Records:
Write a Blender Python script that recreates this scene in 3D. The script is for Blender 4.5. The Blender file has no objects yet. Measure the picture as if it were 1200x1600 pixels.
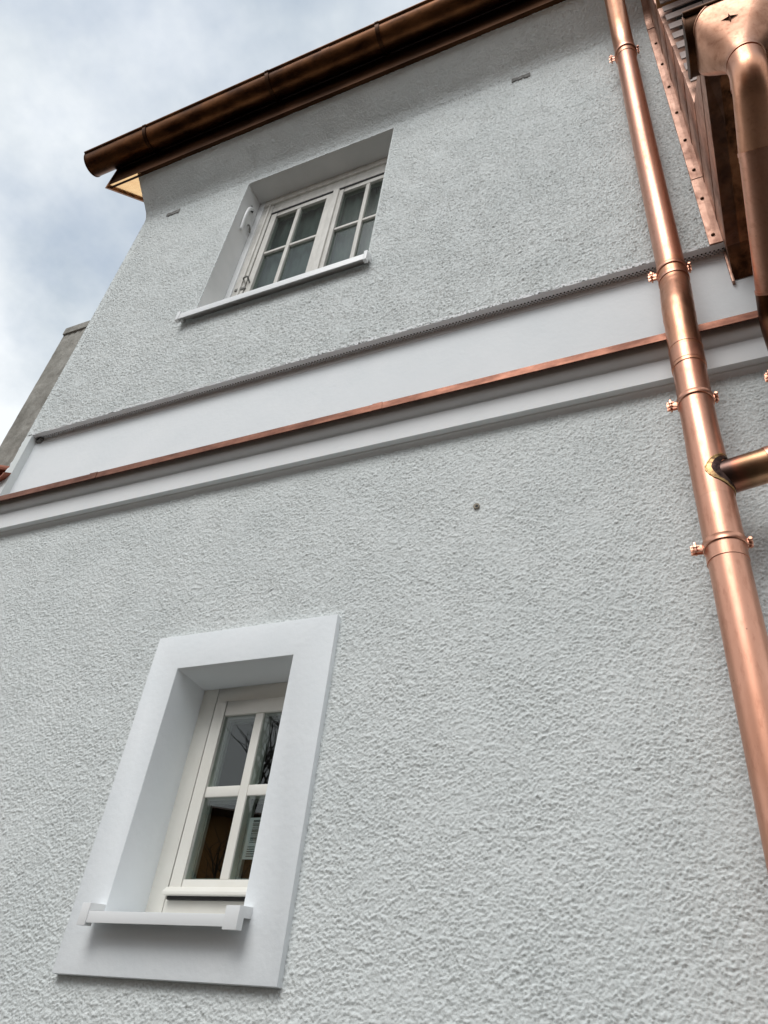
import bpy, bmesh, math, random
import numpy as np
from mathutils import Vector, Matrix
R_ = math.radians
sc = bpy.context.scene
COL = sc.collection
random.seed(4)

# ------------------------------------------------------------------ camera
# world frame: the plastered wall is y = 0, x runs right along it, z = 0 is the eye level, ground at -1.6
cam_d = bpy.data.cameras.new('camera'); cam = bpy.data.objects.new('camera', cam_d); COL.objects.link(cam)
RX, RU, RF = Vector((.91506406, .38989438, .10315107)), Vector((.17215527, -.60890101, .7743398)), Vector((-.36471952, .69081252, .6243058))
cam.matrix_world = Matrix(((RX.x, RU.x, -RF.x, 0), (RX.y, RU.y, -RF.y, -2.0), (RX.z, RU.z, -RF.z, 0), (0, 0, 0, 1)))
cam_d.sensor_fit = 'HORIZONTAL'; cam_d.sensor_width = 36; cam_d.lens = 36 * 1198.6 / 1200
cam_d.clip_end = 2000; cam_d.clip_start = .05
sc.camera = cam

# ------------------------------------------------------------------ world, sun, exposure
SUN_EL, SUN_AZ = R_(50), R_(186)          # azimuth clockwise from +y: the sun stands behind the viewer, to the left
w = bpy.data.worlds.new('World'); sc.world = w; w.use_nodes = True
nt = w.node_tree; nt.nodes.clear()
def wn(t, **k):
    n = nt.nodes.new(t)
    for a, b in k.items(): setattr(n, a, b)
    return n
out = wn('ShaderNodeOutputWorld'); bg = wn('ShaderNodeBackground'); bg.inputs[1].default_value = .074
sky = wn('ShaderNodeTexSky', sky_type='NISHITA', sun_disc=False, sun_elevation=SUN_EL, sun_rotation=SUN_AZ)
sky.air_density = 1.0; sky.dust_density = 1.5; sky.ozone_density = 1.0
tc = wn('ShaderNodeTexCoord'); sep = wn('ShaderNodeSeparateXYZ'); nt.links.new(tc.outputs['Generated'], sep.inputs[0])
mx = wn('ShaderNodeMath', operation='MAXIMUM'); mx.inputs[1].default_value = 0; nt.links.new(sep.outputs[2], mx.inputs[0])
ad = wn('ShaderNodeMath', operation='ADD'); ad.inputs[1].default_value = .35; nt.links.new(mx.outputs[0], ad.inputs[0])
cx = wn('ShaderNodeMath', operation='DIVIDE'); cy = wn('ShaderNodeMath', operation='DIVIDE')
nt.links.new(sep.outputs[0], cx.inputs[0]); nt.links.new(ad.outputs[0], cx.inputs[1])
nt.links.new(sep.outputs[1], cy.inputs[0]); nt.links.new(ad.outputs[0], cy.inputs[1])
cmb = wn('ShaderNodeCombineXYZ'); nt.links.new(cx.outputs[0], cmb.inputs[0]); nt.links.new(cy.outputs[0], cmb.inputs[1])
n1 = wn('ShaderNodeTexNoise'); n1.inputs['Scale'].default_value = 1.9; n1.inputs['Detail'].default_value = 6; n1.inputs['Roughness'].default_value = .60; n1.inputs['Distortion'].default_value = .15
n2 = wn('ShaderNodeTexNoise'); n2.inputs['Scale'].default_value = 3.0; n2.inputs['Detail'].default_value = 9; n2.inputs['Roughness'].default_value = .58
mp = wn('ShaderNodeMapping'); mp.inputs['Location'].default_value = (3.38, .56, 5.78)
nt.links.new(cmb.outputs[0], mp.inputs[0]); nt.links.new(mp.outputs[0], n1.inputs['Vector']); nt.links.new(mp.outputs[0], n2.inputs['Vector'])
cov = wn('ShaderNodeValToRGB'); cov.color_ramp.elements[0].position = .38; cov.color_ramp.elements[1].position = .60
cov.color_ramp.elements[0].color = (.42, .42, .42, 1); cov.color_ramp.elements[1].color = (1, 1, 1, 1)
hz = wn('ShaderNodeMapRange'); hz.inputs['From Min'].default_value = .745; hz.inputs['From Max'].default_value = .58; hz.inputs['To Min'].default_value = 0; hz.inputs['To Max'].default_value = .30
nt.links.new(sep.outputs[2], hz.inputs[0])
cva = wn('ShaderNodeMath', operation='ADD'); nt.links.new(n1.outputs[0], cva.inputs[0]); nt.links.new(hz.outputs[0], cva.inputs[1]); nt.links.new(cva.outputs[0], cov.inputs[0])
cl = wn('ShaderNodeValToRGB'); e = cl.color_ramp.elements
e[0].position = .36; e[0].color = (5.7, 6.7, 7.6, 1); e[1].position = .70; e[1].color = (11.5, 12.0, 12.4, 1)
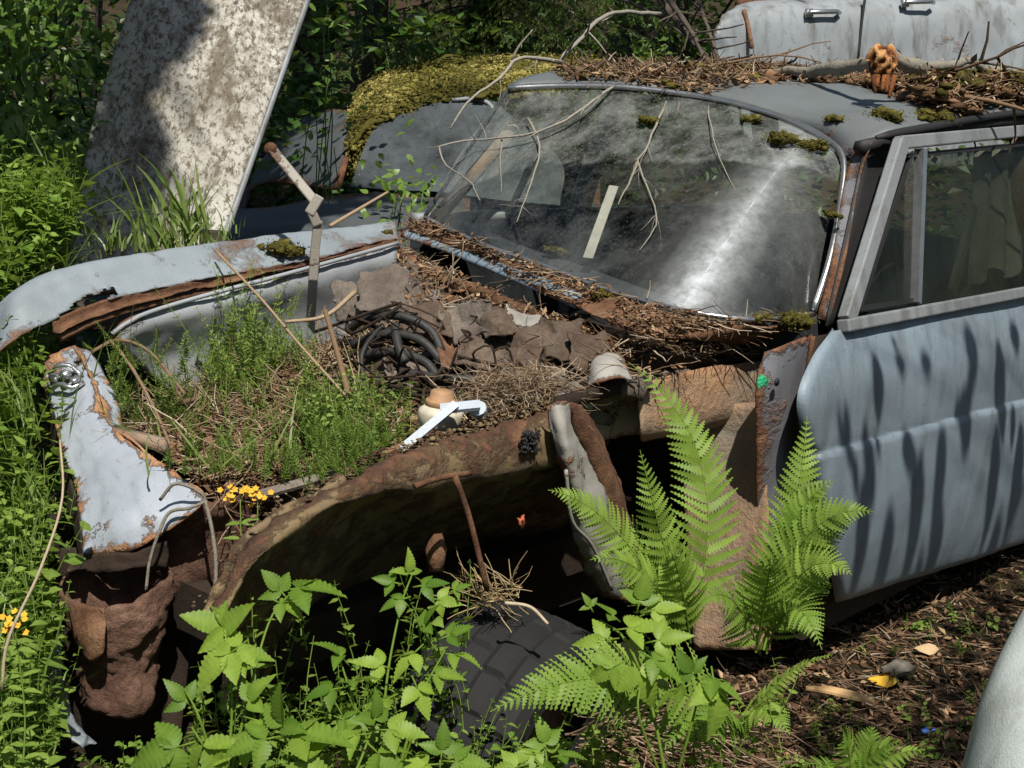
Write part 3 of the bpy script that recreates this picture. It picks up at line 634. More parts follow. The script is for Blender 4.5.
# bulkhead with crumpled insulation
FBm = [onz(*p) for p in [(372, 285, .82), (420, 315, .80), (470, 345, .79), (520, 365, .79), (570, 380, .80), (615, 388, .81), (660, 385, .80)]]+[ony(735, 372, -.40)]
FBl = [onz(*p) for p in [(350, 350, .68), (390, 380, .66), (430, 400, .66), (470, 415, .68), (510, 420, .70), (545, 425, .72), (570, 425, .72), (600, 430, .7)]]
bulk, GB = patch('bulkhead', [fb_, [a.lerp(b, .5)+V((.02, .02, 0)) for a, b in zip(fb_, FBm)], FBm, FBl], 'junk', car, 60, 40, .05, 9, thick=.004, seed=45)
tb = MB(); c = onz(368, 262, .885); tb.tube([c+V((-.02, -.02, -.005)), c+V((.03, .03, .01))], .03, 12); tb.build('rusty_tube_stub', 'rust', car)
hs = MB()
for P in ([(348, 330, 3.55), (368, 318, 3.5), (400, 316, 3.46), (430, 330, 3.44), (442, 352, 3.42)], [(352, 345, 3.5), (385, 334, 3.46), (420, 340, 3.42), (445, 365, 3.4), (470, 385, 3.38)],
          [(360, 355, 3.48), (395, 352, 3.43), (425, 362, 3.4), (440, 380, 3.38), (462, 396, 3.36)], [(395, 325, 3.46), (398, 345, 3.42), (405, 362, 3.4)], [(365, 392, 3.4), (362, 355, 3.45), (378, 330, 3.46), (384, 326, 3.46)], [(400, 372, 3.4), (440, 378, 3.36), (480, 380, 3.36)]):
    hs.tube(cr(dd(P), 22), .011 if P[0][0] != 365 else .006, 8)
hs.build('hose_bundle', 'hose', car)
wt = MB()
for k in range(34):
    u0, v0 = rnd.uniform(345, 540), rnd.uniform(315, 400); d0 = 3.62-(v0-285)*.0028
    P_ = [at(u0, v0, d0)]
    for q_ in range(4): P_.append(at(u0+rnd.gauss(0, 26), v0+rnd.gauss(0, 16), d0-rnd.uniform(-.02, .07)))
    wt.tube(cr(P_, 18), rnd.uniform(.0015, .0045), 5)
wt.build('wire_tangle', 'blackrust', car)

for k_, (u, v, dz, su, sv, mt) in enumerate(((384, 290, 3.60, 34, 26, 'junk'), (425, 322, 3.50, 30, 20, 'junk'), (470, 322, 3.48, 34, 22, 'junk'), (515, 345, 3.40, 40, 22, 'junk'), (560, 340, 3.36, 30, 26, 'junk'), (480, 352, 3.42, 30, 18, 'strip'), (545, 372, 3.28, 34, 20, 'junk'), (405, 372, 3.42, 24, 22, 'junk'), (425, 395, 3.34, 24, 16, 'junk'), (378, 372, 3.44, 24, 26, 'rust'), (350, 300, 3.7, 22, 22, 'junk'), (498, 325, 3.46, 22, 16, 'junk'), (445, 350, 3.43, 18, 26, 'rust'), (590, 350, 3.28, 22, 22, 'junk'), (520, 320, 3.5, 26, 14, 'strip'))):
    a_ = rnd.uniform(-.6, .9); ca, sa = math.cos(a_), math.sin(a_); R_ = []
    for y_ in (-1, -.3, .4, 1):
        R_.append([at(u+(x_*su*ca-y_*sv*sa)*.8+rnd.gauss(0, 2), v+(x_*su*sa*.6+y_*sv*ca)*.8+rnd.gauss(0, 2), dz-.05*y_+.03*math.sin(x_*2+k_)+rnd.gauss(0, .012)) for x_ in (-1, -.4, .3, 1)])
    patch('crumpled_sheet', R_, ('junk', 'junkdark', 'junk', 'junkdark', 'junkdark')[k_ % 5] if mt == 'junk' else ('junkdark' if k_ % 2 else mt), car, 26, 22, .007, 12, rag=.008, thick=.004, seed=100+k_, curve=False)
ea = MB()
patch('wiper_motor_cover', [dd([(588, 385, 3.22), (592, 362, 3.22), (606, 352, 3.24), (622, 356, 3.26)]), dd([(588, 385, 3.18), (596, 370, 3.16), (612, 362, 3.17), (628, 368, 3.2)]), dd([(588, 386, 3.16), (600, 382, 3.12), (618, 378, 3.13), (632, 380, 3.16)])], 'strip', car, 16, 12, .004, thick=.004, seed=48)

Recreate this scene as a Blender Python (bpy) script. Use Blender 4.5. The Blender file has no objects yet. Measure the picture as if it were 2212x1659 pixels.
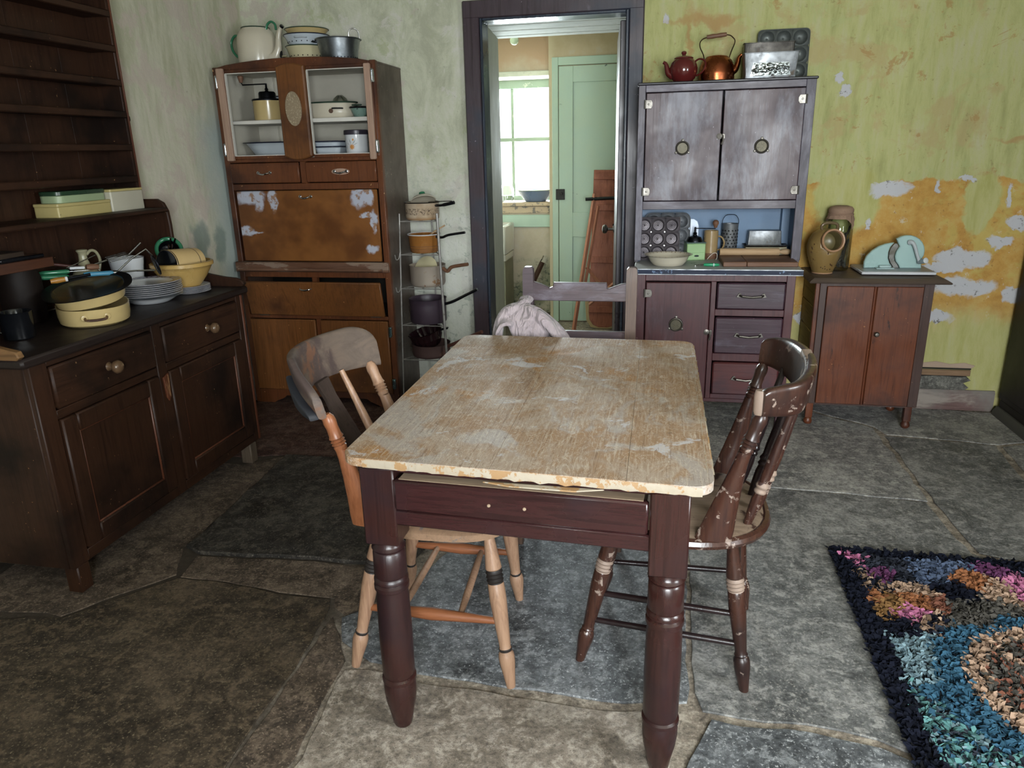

WHAT YOU NEED TO DO: Without the pictures, return the listing above from its first line through the line that has "random.seed(4)".

OUTPUT OF THE TASK:
Write a Blender Python script that recreates this scene in 3D. The script is for Blender 4.5. The Blender file has no objects yet. Measure the picture as if it were 1200x1600 pixels.
import bpy, bmesh, math, random
import numpy as np
from mathutils import Vector, Matrix
R_ = math.radians
sc = bpy.context.scene
COL = sc.collection
random.seed(4)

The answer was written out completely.